**YOUR INSTRUCTIONS**:
Please say how many lines of the listing hold "parts", with no other words in the answer.

[Begin GIVEN DATA]

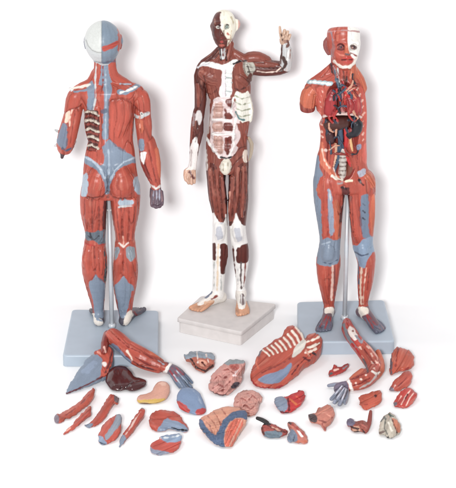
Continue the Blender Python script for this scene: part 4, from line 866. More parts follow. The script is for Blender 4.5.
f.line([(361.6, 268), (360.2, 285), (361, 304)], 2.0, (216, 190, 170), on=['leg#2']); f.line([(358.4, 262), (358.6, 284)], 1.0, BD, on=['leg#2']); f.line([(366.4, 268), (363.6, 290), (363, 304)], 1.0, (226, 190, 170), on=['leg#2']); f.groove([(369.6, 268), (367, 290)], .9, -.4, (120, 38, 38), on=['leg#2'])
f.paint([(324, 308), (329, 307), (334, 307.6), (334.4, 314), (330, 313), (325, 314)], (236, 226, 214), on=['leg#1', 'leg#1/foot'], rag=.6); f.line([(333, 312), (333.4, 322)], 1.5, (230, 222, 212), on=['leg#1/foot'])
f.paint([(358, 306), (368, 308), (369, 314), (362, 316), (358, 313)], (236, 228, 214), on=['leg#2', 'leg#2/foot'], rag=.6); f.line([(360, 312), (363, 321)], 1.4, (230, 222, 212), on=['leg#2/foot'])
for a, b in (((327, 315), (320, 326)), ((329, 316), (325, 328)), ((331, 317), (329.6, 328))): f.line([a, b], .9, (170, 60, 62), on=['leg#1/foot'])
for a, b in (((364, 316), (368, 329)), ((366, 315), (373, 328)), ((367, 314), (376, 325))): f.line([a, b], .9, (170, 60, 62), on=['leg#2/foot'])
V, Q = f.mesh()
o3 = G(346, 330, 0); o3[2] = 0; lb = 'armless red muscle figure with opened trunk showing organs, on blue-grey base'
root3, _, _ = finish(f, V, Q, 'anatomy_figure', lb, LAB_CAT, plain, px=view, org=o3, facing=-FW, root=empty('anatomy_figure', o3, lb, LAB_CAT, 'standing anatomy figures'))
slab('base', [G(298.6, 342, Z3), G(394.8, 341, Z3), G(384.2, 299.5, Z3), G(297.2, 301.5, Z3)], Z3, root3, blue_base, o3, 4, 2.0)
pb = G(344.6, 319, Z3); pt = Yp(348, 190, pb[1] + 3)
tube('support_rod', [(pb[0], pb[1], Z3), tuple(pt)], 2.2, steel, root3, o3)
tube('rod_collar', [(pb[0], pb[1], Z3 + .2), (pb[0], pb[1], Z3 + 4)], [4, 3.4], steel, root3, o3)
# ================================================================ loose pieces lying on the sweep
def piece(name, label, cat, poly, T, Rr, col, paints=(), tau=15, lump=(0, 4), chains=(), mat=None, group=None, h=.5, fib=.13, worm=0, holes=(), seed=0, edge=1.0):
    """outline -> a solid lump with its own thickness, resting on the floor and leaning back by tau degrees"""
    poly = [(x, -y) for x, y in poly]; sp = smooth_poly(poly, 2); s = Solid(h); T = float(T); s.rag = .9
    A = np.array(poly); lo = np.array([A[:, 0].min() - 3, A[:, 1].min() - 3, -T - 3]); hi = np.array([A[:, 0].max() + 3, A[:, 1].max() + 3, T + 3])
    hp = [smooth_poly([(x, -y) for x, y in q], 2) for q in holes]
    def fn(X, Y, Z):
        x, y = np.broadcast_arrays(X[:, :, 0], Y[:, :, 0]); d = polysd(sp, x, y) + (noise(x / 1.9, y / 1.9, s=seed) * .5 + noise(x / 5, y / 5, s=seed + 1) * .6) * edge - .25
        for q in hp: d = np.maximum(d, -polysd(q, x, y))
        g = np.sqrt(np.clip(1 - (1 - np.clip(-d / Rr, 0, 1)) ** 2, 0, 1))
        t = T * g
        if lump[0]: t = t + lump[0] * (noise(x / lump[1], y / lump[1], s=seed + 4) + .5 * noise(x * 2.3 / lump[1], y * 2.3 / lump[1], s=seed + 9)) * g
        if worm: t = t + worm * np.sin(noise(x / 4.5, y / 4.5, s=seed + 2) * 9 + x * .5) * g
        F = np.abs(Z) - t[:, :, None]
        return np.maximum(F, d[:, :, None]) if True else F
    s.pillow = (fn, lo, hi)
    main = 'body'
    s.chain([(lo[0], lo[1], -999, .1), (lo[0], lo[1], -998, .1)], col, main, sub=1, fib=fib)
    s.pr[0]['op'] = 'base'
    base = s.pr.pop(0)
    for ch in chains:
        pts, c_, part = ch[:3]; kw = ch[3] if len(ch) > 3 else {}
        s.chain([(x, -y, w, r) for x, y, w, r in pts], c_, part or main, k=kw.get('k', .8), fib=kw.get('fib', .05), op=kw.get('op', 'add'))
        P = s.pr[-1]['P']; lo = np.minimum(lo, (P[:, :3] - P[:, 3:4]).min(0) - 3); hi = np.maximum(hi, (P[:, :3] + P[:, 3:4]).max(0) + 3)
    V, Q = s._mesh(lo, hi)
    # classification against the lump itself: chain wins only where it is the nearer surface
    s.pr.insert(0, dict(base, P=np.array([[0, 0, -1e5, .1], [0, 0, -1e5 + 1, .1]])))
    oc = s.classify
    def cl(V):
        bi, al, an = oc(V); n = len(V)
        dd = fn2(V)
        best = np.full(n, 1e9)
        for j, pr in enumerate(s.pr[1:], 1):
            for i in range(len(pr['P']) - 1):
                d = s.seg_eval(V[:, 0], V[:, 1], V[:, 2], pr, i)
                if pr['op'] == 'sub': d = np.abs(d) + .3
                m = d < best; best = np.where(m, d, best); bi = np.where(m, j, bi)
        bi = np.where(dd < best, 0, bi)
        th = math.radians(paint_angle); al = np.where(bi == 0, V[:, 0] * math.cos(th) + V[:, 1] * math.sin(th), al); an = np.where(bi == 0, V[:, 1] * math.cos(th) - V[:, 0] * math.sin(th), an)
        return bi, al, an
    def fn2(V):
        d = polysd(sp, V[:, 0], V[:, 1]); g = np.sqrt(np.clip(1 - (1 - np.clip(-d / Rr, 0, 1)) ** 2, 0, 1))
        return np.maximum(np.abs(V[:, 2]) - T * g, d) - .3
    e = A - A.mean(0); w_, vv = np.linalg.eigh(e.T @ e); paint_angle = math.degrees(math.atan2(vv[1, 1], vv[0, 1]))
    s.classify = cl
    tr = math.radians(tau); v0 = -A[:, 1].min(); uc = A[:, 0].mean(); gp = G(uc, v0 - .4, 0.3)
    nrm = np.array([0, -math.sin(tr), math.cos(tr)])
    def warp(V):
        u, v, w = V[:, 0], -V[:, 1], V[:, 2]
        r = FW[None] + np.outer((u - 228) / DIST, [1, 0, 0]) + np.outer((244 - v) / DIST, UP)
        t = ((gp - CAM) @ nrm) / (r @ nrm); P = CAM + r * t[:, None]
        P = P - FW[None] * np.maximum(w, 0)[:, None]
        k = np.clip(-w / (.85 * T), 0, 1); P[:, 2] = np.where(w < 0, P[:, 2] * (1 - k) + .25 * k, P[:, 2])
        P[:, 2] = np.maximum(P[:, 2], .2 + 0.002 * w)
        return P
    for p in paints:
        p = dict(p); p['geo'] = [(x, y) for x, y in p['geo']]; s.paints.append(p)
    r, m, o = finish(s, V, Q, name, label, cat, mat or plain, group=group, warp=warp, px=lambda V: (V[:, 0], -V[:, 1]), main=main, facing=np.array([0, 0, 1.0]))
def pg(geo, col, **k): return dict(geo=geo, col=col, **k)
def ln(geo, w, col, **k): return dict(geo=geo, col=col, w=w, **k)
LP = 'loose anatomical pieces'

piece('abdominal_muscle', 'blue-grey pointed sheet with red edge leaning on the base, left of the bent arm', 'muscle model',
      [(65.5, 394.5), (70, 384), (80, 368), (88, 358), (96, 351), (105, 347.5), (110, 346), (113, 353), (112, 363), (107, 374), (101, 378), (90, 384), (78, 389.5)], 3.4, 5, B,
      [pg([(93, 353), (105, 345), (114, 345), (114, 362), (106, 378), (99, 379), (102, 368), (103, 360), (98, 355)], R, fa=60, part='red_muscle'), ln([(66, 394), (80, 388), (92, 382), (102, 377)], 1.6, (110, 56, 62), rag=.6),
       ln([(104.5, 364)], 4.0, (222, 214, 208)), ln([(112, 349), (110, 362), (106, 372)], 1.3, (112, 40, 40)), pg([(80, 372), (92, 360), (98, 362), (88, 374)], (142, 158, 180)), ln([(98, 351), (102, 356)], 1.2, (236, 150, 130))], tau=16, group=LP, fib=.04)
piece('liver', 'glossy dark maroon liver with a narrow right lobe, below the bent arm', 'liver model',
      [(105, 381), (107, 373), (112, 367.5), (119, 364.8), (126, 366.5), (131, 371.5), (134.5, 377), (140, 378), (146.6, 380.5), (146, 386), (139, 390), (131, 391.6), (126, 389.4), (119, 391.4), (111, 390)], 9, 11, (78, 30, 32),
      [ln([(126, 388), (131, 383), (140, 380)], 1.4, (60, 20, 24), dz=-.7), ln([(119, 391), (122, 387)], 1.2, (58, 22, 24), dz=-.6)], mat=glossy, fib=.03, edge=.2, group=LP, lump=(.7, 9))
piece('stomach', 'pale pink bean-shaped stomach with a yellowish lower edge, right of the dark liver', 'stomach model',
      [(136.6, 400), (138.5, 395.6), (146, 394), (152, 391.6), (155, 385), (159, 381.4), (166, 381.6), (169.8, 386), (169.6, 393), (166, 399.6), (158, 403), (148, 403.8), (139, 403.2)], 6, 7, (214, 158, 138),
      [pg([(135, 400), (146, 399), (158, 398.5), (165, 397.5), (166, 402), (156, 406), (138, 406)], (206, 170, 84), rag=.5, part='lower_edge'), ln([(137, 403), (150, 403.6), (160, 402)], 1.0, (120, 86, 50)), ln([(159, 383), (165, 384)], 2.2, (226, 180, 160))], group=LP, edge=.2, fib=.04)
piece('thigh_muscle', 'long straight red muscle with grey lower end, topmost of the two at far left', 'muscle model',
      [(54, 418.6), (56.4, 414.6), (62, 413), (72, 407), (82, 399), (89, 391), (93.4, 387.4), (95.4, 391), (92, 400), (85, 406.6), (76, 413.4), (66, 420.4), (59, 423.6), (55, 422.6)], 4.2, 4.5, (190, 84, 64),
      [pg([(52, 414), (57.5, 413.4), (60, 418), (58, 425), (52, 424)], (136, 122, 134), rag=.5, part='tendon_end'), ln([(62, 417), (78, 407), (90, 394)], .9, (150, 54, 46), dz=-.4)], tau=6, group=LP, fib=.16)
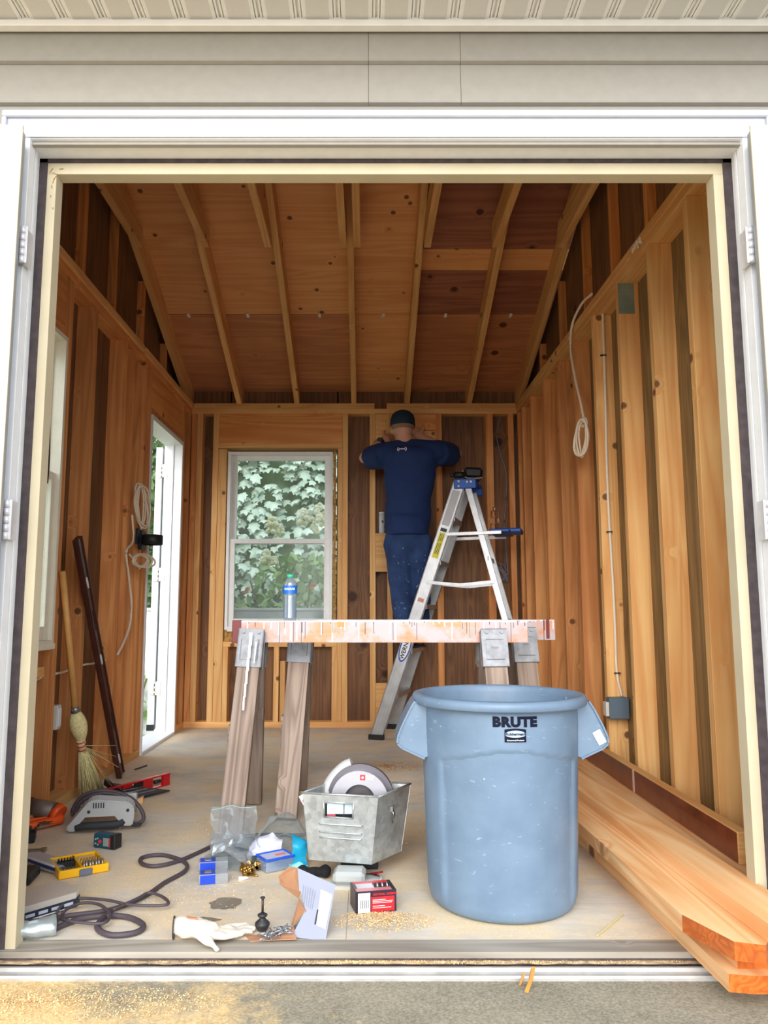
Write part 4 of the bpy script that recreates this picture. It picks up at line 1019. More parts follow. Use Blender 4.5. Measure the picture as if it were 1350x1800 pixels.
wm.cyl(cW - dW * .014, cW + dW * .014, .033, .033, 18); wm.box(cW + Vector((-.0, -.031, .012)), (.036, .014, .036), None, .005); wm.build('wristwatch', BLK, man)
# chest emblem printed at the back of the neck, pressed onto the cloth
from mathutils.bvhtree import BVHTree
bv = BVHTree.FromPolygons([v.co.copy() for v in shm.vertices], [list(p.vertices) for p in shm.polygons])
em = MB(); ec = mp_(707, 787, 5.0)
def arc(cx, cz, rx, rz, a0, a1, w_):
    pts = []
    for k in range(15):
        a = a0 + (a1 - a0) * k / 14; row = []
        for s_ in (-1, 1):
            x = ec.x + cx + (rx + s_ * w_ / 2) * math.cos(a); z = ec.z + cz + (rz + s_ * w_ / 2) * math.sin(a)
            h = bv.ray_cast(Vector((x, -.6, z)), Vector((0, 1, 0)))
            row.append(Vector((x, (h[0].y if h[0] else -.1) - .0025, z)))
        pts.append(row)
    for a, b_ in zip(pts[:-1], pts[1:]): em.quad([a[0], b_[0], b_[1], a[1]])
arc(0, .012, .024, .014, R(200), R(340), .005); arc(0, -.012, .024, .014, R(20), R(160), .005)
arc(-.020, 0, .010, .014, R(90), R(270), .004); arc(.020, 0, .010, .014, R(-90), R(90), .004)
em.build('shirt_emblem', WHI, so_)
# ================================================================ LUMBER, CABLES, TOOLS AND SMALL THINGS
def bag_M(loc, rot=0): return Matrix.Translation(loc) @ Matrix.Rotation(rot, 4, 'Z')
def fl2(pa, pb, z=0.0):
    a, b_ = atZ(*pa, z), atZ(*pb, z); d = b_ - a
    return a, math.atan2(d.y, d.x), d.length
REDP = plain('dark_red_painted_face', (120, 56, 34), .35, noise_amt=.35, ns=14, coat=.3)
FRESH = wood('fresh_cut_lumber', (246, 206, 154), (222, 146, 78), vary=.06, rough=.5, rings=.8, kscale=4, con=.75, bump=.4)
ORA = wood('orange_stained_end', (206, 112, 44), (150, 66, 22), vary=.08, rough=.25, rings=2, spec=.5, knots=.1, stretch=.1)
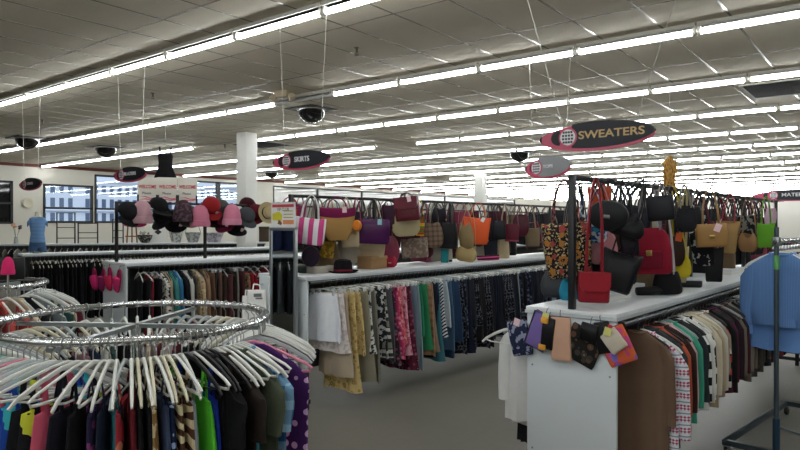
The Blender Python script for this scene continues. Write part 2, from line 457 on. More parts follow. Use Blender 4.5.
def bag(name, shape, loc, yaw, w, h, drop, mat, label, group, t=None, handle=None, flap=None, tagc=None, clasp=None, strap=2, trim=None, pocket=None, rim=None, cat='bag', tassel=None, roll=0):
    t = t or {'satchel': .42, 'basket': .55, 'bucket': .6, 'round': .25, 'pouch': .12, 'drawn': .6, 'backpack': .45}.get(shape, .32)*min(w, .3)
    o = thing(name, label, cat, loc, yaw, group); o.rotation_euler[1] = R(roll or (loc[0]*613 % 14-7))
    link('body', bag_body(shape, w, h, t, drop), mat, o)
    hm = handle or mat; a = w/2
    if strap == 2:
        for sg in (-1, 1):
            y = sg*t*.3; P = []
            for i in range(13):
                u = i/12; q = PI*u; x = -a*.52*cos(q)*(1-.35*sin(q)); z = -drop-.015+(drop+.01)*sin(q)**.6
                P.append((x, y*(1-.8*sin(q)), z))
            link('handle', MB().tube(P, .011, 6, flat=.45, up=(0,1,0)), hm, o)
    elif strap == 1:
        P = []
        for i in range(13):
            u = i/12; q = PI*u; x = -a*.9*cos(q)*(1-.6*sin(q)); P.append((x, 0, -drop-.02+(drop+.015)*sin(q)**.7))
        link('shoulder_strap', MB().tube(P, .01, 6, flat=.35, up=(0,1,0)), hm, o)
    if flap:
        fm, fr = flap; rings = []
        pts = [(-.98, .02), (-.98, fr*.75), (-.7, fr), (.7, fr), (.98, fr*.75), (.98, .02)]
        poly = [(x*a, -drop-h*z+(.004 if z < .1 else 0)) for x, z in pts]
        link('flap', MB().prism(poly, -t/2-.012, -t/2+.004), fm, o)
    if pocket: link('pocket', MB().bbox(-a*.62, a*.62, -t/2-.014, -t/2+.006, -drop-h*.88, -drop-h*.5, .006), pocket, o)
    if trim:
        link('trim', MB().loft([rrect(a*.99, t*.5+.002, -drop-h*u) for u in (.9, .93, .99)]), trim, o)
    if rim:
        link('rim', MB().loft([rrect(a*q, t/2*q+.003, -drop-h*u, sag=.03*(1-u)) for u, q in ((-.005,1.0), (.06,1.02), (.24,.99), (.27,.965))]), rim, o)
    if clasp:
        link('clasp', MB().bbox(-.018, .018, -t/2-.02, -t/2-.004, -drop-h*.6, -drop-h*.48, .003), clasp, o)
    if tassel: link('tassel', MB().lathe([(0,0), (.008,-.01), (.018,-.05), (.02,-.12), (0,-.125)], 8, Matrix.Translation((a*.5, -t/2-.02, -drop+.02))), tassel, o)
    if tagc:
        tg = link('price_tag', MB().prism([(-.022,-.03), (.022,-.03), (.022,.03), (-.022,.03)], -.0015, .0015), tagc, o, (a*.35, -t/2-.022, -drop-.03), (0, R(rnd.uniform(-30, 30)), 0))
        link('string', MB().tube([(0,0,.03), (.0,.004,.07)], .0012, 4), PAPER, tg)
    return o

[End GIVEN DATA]

**FINAL RESULT**:
3